My job hasn't changed this week. Nothing has changed this week except that we have proven that America finds GWBush more or less acceptable as President, and that Democrats have proved themselves incapable of convincing anyone but themselves of their wisdom.
I'm a little piqued at the backbiting, so I've decided to say the 'A' word. Somehow, folks have decided that the next thing that the great boogeyman is going to do is rip Roe v Wade to shreds, and that he's just wringing his hands and twisting his moustache with sniggering delight. Why? Because George W. Bush is a right-wing religious fanatic in the hands of the evangelical lunatics who want to turn America into a Christian Republic - sorta like an Islamic Republic except with chicken fried steak.
The latest blather into this fracas, aside from Teri Gross who is dignifying the paranoia, is the rumor being circulated that Senator Arlen Spector has warned President Bush against nominating a pro-life judge. Somehow it always comes down to abortion.

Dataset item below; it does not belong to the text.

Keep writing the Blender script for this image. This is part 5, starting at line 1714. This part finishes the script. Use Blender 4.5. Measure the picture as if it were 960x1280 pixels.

Not that I care, but let's try to take this matter seriously and find out exactly why abortions themselves are so important and how much people are actually willing to do to change things. My take on it is this. There's not going to be any significant motion on this issue. The only people who are fired up about it are marginal to the political process and most of us are shouting at shadows. I suspect that this will be as controversial as gay marriage, but that's never stopped me before.
I think America could actually survive a great number of restrictions on abortion and may have to, but that the government will always be too slow. I also think that privacy advocates will win in the end and that Americans will reserve the right to keep sex private, whether or not that actually makes sense. Finally I expect that my thinking, which probably seems blurry at the moment, will get sharp enough to become arrogant.
So the first piece of evidence that I want to throw into the stew is that of Mifepristone. Sound familiar? How about if I call it RU 486? How about if I call it the Abortion Pill? Of course there was a huge controversy about this pill in the pre-9/11 era. But it was approved by the FDA and apparently, you can get it if you need it. You don't have a right to it, it is a method.
I contend that regulating the methods of abortion are a different matter than restricting the right to abortion. In general, I believe that human beings have the right to make life and death decisions - despite the fact that many of us punt to the state. I would argue that by the same authority that adults have to choose whom they sex, and have authority over their progeny, they have authority to determine the reasons - the logic and the yes and no of it. Yes I want a child and I get authority over that. No I don't want a child and I get authority over that.
But just like people have a right to drive cars down hills, they forfeit some of that if they don't have brakes. A pregnancy is like a car rolling down a hill, the further it goes the harder it is to stop. The question is where on that hill do we draw the line over which the state's interest in avoiding ugly crashes supercede that of the (co)-driver's interest in personal control.
Today I'll say birth. As soon as you are born, you become a citizen, not before.